- Rows from a 3D scene dataset -

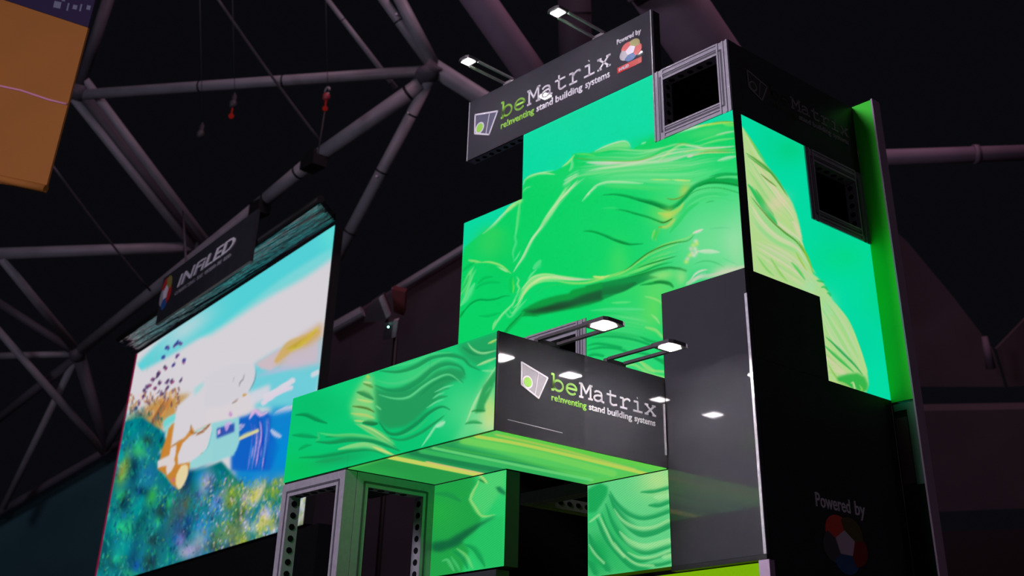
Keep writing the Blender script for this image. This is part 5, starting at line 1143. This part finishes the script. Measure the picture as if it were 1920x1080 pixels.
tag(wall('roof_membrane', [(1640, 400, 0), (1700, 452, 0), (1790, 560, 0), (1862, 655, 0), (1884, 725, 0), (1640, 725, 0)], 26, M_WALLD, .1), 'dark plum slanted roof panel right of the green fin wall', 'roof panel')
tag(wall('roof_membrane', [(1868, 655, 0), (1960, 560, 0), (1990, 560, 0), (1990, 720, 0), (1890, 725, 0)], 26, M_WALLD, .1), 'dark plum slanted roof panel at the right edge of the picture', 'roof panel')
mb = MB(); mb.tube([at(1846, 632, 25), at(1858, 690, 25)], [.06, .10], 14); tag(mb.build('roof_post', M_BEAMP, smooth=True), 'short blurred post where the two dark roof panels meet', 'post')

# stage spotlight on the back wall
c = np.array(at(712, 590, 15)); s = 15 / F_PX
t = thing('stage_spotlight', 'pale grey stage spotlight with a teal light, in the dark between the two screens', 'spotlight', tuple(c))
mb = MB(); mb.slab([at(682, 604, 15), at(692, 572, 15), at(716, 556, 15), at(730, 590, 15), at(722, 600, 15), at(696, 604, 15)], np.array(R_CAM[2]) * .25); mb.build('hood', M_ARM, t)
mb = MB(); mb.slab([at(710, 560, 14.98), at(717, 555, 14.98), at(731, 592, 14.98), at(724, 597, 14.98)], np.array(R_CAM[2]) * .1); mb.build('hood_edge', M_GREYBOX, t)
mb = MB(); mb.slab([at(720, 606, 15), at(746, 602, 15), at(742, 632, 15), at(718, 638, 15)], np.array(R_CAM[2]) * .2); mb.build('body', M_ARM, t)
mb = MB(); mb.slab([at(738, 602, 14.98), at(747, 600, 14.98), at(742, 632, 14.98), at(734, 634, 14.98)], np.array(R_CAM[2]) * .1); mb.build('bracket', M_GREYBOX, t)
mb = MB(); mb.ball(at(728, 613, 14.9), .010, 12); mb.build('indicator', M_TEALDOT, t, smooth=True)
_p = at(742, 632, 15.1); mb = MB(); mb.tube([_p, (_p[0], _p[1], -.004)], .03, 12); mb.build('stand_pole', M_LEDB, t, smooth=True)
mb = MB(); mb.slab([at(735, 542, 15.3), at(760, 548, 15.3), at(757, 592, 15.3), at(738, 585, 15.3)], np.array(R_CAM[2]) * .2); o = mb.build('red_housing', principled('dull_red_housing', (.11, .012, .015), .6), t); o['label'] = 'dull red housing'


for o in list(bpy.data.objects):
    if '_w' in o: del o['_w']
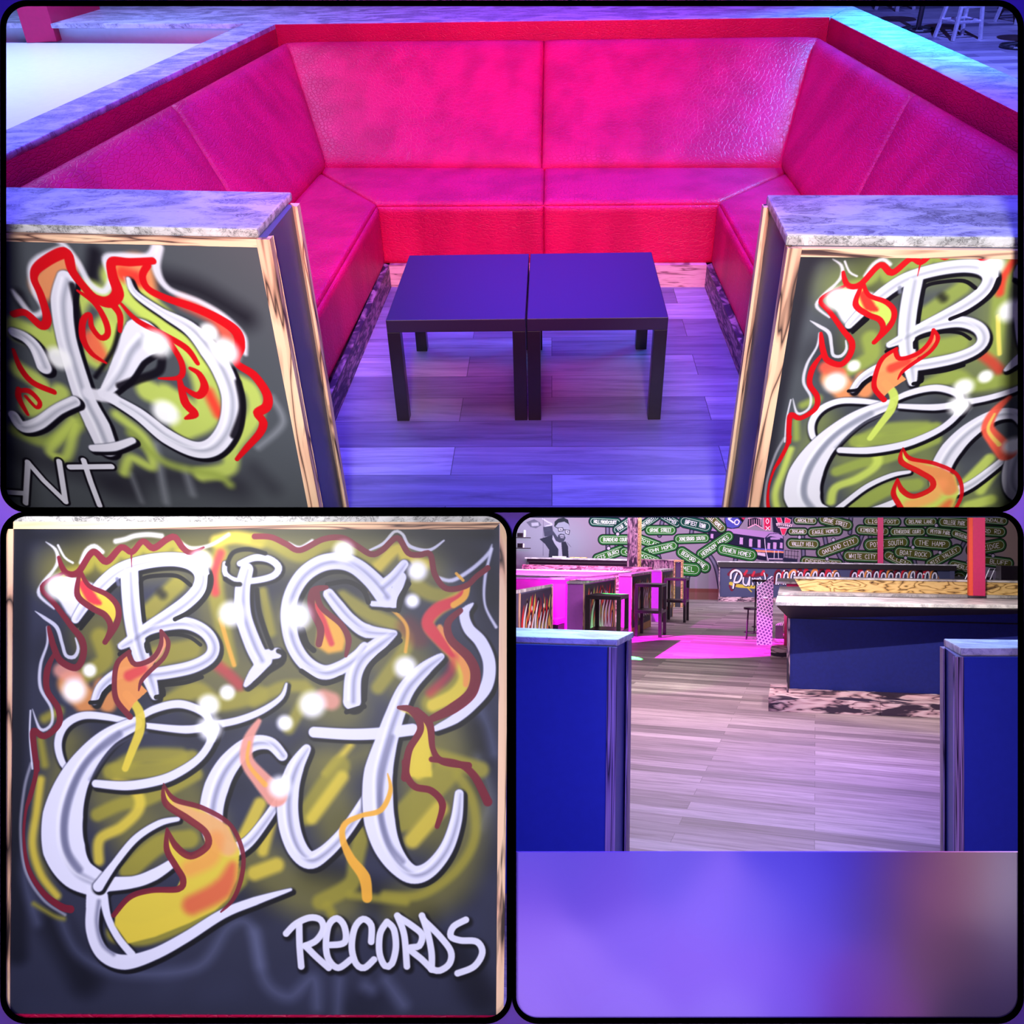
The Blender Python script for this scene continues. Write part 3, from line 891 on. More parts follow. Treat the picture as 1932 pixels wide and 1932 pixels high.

- AIM -
Copy every entry exactly as written. Pictures are excluded.

- ANSWER -
Keep writing the Blender script for this image. This is part 5, starting at line 1143. This part finishes the script. Measure the picture as if it were 1920x1080 pixels.
tag(wall('roof_membrane', [(1640, 400, 0), (1700, 452, 0), (1790, 560, 0), (1862, 655, 0), (1884, 725, 0), (1640, 725, 0)], 26, M_WALLD, .1), 'dark plum slanted roof panel right of the green fin wall', 'roof panel')
tag(wall('roof_membrane', [(1868, 655, 0), (1960, 560, 0), (1990, 560, 0), (1990, 720, 0), (1890, 725, 0)], 26, M_WALLD, .1), 'dark plum slanted roof panel at the right edge of the picture', 'roof panel')
mb = MB(); mb.tube([at(1846, 632, 25), at(1858, 690, 25)], [.06, .10], 14); tag(mb.build('roof_post', M_BEAMP, smooth=True), 'short blurred post where the two dark roof panels meet', 'post')

# stage spotlight on the back wall
c = np.array(at(712, 590, 15)); s = 15 / F_PX
t = thing('stage_spotlight', 'pale grey stage spotlight with a teal light, in the dark between the two screens', 'spotlight', tuple(c))
mb = MB(); mb.slab([at(682, 604, 15), at(692, 572, 15), at(716, 556, 15), at(730, 590, 15), at(722, 600, 15), at(696, 604, 15)], np.array(R_CAM[2]) * .25); mb.build('hood', M_ARM, t)
mb = MB(); mb.slab([at(710, 560, 14.98), at(717, 555, 14.98), at(731, 592, 14.98), at(724, 597, 14.98)], np.array(R_CAM[2]) * .1); mb.build('hood_edge', M_GREYBOX, t)
mb = MB(); mb.slab([at(720, 606, 15), at(746, 602, 15), at(742, 632, 15), at(718, 638, 15)], np.array(R_CAM[2]) * .2); mb.build('body', M_ARM, t)
mb = MB(); mb.slab([at(738, 602, 14.98), at(747, 600, 14.98), at(742, 632, 14.98), at(734, 634, 14.98)], np.array(R_CAM[2]) * .1); mb.build('bracket', M_GREYBOX, t)
mb = MB(); mb.ball(at(728, 613, 14.9), .010, 12); mb.build('indicator', M_TEALDOT, t, smooth=True)
_p = at(742, 632, 15.1); mb = MB(); mb.tube([_p, (_p[0], _p[1], -.004)], .03, 12); mb.build('stand_pole', M_LEDB, t, smooth=True)
mb = MB(); mb.slab([at(735, 542, 15.3), at(760, 548, 15.3), at(757, 592, 15.3), at(738, 585, 15.3)], np.array(R_CAM[2]) * .2); o = mb.build('red_housing', principled('dull_red_housing', (.11, .012, .015), .6), t); o['label'] = 'dull red housing'


for o in list(bpy.data.objects):
    if '_w' in o: del o['_w']
The Blender Python script for this scene continues. Write part 3, from line 891 on. More parts follow. Treat the picture as 1932 pixels wide and 1932 pixels high.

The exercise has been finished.